▸ **TASK OBJECTIVE**
Repeat every line, exactly, from the very first through the one where "tag(build('river_water', mb, m), kind='structure')" appears. Add nothing else.

▸ **SOURCE MATERIAL**
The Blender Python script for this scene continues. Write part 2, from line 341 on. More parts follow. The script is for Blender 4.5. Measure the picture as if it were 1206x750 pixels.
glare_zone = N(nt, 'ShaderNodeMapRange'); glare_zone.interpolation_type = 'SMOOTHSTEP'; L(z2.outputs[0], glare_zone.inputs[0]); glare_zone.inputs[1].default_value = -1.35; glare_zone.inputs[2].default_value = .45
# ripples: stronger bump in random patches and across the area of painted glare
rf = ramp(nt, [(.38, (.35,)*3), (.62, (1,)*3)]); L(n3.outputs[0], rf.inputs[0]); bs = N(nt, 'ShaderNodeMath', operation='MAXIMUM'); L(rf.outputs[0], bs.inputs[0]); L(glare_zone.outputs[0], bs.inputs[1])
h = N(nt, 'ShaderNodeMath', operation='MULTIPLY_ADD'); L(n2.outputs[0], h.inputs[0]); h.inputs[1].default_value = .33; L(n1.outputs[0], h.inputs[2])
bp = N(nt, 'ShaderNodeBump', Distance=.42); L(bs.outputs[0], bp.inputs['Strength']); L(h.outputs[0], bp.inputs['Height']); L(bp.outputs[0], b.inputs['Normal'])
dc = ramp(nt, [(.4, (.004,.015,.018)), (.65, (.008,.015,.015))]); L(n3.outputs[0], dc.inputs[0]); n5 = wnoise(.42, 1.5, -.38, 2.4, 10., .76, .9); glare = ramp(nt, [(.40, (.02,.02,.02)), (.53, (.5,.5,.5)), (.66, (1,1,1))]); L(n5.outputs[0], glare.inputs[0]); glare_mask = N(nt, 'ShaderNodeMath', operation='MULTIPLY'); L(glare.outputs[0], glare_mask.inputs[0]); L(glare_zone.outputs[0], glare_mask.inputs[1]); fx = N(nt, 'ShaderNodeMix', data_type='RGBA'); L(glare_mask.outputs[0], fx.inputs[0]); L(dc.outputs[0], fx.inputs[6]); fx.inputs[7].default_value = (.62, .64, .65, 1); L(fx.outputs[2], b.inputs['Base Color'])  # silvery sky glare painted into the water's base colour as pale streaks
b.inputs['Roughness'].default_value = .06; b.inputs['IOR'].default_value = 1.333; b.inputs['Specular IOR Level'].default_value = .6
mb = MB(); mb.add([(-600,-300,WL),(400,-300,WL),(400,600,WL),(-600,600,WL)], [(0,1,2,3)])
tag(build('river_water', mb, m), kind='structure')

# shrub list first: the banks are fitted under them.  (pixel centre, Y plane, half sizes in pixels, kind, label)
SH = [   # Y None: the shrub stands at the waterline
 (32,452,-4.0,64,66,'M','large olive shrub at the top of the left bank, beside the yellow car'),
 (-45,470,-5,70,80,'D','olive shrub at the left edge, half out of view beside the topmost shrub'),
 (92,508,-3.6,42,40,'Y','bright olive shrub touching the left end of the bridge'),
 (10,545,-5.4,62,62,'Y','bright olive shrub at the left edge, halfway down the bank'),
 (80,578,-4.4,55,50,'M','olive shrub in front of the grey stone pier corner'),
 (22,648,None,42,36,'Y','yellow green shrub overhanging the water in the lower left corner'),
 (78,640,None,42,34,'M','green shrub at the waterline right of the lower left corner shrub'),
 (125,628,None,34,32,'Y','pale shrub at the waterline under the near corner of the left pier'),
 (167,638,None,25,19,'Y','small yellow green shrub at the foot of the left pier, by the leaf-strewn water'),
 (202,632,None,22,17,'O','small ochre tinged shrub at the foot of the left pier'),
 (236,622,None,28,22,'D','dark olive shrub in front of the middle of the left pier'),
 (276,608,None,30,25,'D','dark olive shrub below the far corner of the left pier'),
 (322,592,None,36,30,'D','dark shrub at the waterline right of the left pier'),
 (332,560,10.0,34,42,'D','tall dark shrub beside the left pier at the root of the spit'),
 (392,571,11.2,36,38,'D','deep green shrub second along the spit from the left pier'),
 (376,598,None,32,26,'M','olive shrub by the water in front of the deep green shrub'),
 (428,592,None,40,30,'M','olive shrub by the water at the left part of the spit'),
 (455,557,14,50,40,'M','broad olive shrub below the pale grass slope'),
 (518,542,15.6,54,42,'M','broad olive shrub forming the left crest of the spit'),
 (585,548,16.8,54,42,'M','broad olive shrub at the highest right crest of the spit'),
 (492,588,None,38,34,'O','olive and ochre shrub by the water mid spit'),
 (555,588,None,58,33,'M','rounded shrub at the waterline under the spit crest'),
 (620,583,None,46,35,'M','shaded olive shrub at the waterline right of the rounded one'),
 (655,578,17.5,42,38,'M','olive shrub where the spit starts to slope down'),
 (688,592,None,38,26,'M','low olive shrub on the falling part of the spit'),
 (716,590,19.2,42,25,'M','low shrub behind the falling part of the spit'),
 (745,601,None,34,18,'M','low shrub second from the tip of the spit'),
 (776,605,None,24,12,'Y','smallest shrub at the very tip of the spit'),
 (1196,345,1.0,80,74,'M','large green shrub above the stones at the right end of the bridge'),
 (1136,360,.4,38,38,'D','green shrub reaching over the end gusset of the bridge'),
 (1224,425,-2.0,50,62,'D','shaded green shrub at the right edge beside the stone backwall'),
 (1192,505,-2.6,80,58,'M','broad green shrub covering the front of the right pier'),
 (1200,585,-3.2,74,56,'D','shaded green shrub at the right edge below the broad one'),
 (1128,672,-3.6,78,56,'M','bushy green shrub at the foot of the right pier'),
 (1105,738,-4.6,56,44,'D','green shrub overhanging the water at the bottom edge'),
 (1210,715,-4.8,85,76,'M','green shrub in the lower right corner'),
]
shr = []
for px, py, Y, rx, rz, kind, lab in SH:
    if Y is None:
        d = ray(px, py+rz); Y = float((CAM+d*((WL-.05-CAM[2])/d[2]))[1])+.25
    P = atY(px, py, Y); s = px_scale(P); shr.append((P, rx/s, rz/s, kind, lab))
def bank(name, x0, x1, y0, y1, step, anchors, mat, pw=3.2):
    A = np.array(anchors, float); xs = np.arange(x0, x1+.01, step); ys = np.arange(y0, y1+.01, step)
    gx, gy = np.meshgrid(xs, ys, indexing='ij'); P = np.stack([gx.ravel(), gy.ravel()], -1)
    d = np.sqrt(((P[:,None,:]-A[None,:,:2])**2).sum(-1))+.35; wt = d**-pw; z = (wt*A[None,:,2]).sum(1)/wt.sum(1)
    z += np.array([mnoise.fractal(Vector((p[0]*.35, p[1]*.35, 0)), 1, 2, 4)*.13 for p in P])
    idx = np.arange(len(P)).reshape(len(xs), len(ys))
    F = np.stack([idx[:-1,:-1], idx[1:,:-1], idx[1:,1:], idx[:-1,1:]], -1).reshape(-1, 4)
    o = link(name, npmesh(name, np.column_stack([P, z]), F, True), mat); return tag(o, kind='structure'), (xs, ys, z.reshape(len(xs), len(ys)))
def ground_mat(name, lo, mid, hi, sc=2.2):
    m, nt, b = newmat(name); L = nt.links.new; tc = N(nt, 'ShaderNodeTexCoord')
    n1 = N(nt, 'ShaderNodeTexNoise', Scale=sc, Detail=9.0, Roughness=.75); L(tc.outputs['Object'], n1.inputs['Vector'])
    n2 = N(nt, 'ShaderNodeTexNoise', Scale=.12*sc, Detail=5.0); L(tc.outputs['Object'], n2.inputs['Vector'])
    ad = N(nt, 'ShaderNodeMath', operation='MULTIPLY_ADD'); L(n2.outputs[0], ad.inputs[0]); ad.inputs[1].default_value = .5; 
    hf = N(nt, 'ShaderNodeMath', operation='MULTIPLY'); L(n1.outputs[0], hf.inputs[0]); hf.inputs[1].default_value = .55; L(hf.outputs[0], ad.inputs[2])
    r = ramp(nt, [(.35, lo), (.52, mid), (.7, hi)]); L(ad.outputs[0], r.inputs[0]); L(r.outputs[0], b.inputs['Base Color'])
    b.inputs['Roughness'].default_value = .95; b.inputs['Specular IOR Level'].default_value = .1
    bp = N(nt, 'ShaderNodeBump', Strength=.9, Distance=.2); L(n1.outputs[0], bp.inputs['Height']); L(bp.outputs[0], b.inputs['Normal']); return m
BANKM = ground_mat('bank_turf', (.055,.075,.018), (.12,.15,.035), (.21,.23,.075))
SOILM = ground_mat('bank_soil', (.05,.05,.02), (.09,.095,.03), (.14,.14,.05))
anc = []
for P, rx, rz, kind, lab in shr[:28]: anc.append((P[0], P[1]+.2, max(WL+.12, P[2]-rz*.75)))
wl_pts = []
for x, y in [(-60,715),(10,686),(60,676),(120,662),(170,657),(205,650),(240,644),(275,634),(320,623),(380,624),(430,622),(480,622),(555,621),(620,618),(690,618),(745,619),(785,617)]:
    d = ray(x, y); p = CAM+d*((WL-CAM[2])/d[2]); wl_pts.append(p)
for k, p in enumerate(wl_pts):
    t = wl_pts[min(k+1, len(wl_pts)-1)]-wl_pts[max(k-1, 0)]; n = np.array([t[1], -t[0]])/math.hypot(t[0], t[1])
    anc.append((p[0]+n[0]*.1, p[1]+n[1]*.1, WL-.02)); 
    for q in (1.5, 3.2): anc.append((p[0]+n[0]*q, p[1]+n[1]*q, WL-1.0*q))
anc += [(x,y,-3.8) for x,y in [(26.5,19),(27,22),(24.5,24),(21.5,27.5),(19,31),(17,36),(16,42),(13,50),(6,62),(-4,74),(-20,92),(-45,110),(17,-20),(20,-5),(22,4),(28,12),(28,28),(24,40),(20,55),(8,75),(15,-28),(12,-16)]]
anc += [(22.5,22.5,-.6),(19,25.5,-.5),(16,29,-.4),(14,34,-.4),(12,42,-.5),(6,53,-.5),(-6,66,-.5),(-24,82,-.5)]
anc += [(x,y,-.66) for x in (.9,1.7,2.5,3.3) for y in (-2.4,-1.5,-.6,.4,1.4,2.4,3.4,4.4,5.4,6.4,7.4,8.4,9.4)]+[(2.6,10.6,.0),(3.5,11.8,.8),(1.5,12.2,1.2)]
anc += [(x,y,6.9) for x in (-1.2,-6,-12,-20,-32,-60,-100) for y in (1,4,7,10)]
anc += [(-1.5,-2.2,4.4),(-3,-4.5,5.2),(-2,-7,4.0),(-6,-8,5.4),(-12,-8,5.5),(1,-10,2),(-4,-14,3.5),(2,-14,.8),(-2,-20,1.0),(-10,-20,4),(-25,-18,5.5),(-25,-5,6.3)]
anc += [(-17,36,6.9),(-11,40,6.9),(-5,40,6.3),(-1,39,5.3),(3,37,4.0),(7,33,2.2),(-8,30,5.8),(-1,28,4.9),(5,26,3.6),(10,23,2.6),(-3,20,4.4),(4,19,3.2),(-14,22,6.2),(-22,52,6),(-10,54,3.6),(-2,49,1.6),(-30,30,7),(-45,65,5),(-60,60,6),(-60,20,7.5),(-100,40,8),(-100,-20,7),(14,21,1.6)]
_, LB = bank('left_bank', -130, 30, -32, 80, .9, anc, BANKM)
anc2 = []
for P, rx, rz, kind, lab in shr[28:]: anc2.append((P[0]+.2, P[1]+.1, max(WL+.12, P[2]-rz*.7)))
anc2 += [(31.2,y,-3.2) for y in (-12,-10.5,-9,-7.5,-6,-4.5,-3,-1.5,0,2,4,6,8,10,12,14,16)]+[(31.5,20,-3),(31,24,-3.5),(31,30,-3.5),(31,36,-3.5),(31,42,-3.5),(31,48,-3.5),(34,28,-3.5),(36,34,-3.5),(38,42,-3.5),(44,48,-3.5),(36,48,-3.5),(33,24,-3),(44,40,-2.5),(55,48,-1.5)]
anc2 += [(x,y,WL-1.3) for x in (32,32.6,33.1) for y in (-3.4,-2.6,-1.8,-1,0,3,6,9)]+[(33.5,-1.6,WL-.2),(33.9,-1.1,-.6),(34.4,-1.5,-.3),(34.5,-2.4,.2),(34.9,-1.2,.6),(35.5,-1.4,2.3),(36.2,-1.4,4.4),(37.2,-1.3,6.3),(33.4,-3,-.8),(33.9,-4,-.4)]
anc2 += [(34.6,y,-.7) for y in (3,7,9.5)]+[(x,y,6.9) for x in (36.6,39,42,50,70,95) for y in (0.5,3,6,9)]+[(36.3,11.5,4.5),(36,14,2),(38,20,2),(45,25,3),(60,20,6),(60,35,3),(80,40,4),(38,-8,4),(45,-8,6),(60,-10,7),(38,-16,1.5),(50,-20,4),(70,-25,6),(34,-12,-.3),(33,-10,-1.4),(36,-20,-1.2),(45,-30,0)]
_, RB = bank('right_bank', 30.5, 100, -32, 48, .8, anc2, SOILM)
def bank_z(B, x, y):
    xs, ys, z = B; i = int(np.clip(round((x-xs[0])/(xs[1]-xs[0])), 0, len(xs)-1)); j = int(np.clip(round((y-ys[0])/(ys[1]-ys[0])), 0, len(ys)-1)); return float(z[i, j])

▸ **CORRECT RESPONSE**
The Blender Python script for this scene continues. Write part 2, from line 341 on. More parts follow. The script is for Blender 4.5. Measure the picture as if it were 1206x750 pixels.
glare_zone = N(nt, 'ShaderNodeMapRange'); glare_zone.interpolation_type = 'SMOOTHSTEP'; L(z2.outputs[0], glare_zone.inputs[0]); glare_zone.inputs[1].default_value = -1.35; glare_zone.inputs[2].default_value = .45
# ripples: stronger bump in random patches and across the area of painted glare
rf = ramp(nt, [(.38, (.35,)*3), (.62, (1,)*3)]); L(n3.outputs[0], rf.inputs[0]); bs = N(nt, 'ShaderNodeMath', operation='MAXIMUM'); L(rf.outputs[0], bs.inputs[0]); L(glare_zone.outputs[0], bs.inputs[1])
h = N(nt, 'ShaderNodeMath', operation='MULTIPLY_ADD'); L(n2.outputs[0], h.inputs[0]); h.inputs[1].default_value = .33; L(n1.outputs[0], h.inputs[2])
bp = N(nt, 'ShaderNodeBump', Distance=.42); L(bs.outputs[0], bp.inputs['Strength']); L(h.outputs[0], bp.inputs['Height']); L(bp.outputs[0], b.inputs['Normal'])
dc = ramp(nt, [(.4, (.004,.015,.018)), (.65, (.008,.015,.015))]); L(n3.outputs[0], dc.inputs[0]); n5 = wnoise(.42, 1.5, -.38, 2.4, 10., .76, .9); glare = ramp(nt, [(.40, (.02,.02,.02)), (.53, (.5,.5,.5)), (.66, (1,1,1))]); L(n5.outputs[0], glare.inputs[0]); glare_mask = N(nt, 'ShaderNodeMath', operation='MULTIPLY'); L(glare.outputs[0], glare_mask.inputs[0]); L(glare_zone.outputs[0], glare_mask.inputs[1]); fx = N(nt, 'ShaderNodeMix', data_type='RGBA'); L(glare_mask.outputs[0], fx.inputs[0]); L(dc.outputs[0], fx.inputs[6]); fx.inputs[7].default_value = (.62, .64, .65, 1); L(fx.outputs[2], b.inputs['Base Color'])  # silvery sky glare painted into the water's base colour as pale streaks
b.inputs['Roughness'].default_value = .06; b.inputs['IOR'].default_value = 1.333; b.inputs['Specular IOR Level'].default_value = .6
mb = MB(); mb.add([(-600,-300,WL),(400,-300,WL),(400,600,WL),(-600,600,WL)], [(0,1,2,3)])
tag(build('river_water', mb, m), kind='structure')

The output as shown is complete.